Kind of like how putting the VIN# on all the major parts of a car has crimped the market for strippng cars...not every part needs a number and not all crime has been stopped, but it makes criminals "move on" to other less-challenging environment. Or when your bank puts your picture on your ATM card.

Heck, decoys would probably work well enough. If the "threat" were that 30% of the time a bike would trigger the display on a public display a 3-part picture:
File photo of it's owner's face,
File photo of the bike,
"Live" photo of a person and the bike as they "go out," from there a lot of positive feedback would be triggered:
-Anyone in the cage would be encouraged to challenge the guy
-A warning could be sounded (public or slient) if the faces seemed not to match.
-The criminal would know that his picture would be specially taken *and* specially scrutinized.
 
So I'd have to RIFD chip (or register) all my bikes to use the cages? I have too many bikes for that!

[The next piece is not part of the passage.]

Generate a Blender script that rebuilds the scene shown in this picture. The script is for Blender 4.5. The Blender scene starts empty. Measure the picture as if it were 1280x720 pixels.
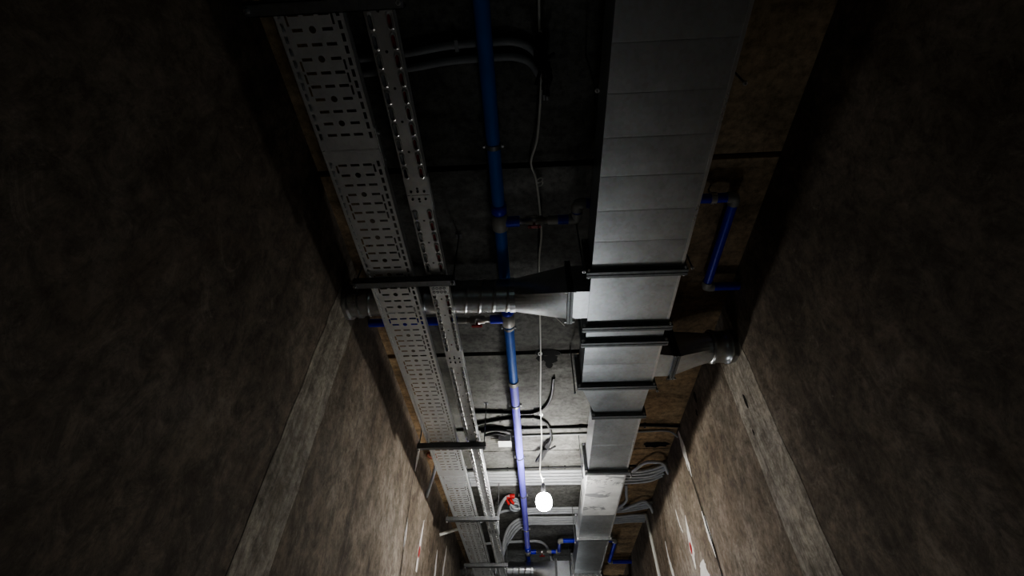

Random -- the simple fact is that Bikes, strollers and chairs in large quantities are fundamentally incompatible with people on the T during rush hours -- and that incompatibility applies to trains, platforms, fare collection areas, escalators, stairs, elevators -- none of these where designed for the extra space required for wheels

Since chairs are ADA they must be accommodated at the same time that true pedestrians are accommodated

As for bikes -- use them to commute to/from your T origination station where you park them -- then take the T and if you need a bike in town -- use a renta-bike --- reverse the process on the homeward commute -- or --
just ride to your office, etc. -- leave the bike in your building and leave the T to the true pedestrians

People with strollers need to use the T off-peak only when the space for 2 or 3 occupied by the stroller is available
 
People with strollers need to use the T off-peak only when the space for 2 or 3 occupied by the stroller is available

You don't ride the Red Line through downtown at rush hour when people are dropping off or picking up their kids from daycare, do you?
 
This is shitty and uninformed, but why can't people hold their children anymore? Why does every child need an SUV to be carted around in?
 
I put in 5 years recently commuting with my various infants on the subway to downtown daycare during rush hour. More parents should absolutely be carrying their young ones during rush hour commutes. Most of the time, someone would give up their seat (although middle aged women would do so much more often then men my age sadly).

If we were taking a longer excursion on the subway with the kids and brought the stroller, we would do so at times where we could expect space on the trains.
 
There's a several year age gap where a kid is too heavy to carry, but may not be able to handle rush hour crowds very well. A normal (not obese) three-year-old weighs some 32 pounds, which is far too heavy to comfortably carry for more than a few minutes. But that same kid may well have a lot of trouble trying to stay with mom or dad in a crowd full of tall strangers crossing paths and rushing everywhere.